- To be done -
Write the material out again exactly as it stands.

- Source excerpt -
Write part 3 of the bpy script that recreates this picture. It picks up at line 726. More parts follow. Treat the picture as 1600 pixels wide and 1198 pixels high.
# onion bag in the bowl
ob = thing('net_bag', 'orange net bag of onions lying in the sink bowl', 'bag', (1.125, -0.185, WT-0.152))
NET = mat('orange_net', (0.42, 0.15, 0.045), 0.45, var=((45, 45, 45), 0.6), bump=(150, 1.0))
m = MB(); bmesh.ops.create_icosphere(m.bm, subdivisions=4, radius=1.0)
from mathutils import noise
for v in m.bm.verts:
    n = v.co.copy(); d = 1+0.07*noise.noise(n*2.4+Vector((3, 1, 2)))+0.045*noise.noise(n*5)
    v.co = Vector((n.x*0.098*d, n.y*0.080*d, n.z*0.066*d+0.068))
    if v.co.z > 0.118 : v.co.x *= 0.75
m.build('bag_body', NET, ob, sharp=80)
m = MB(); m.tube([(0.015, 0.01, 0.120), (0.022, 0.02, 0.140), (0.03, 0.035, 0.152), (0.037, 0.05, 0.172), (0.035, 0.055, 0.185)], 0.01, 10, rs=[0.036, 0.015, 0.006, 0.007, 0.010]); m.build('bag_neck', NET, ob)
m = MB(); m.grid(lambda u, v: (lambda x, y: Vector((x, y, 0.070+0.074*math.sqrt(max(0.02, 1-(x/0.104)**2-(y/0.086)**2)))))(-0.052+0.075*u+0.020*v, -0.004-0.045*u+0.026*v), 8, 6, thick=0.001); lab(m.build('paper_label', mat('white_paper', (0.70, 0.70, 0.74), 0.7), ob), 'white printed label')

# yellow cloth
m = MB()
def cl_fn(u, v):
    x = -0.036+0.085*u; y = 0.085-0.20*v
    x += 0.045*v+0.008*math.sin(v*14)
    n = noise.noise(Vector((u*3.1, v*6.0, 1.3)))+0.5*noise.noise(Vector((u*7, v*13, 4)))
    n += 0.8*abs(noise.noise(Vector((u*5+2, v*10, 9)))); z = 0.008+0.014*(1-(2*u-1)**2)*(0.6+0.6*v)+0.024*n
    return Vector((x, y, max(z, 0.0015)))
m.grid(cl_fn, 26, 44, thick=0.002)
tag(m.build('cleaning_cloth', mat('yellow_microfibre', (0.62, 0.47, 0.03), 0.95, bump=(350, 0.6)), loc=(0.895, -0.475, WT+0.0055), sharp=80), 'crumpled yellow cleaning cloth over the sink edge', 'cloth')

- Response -
Write part 3 of the bpy script that recreates this picture. It picks up at line 726. More parts follow. Treat the picture as 1600 pixels wide and 1198 pixels high.
# onion bag in the bowl
ob = thing('net_bag', 'orange net bag of onions lying in the sink bowl', 'bag', (1.125, -0.185, WT-0.152))
NET = mat('orange_net', (0.42, 0.15, 0.045), 0.45, var=((45, 45, 45), 0.6), bump=(150, 1.0))
m = MB(); bmesh.ops.create_icosphere(m.bm, subdivisions=4, radius=1.0)
from mathutils import noise
for v in m.bm.verts:
    n = v.co.copy(); d = 1+0.07*noise.noise(n*2.4+Vector((3, 1, 2)))+0.045*noise.noise(n*5)
    v.co = Vector((n.x*0.098*d, n.y*0.080*d, n.z*0.066*d+0.068))
    if v.co.z > 0.118 : v.co.x *= 0.75
m.build('bag_body', NET, ob, sharp=80)
m = MB(); m.tube([(0.015, 0.01, 0.120), (0.022, 0.02, 0.140), (0.03, 0.035, 0.152), (0.037, 0.05, 0.172), (0.035, 0.055, 0.185)], 0.01, 10, rs=[0.036, 0.015, 0.006, 0.007, 0.010]); m.build('bag_neck', NET, ob)
m = MB(); m.grid(lambda u, v: (lambda x, y: Vector((x, y, 0.070+0.074*math.sqrt(max(0.02, 1-(x/0.104)**2-(y/0.086)**2)))))(-0.052+0.075*u+0.020*v, -0.004-0.045*u+0.026*v), 8, 6, thick=0.001); lab(m.build('paper_label', mat('white_paper', (0.70, 0.70, 0.74), 0.7), ob), 'white printed label')

# yellow cloth
m = MB()
def cl_fn(u, v):
    x = -0.036+0.085*u; y = 0.085-0.20*v
    x += 0.045*v+0.008*math.sin(v*14)
    n = noise.noise(Vector((u*3.1, v*6.0, 1.3)))+0.5*noise.noise(Vector((u*7, v*13, 4)))
    n += 0.8*abs(noise.noise(Vector((u*5+2, v*10, 9)))); z = 0.008+0.014*(1-(2*u-1)**2)*(0.6+0.6*v)+0.024*n
    return Vector((x, y, max(z, 0.0015)))
m.grid(cl_fn, 26, 44, thick=0.002)
tag(m.build('cleaning_cloth', mat('yellow_microfibre', (0.62, 0.47, 0.03), 0.95, bump=(350, 0.6)), loc=(0.895, -0.475, WT+0.0055), sharp=80), 'crumpled yellow cleaning cloth over the sink edge', 'cloth')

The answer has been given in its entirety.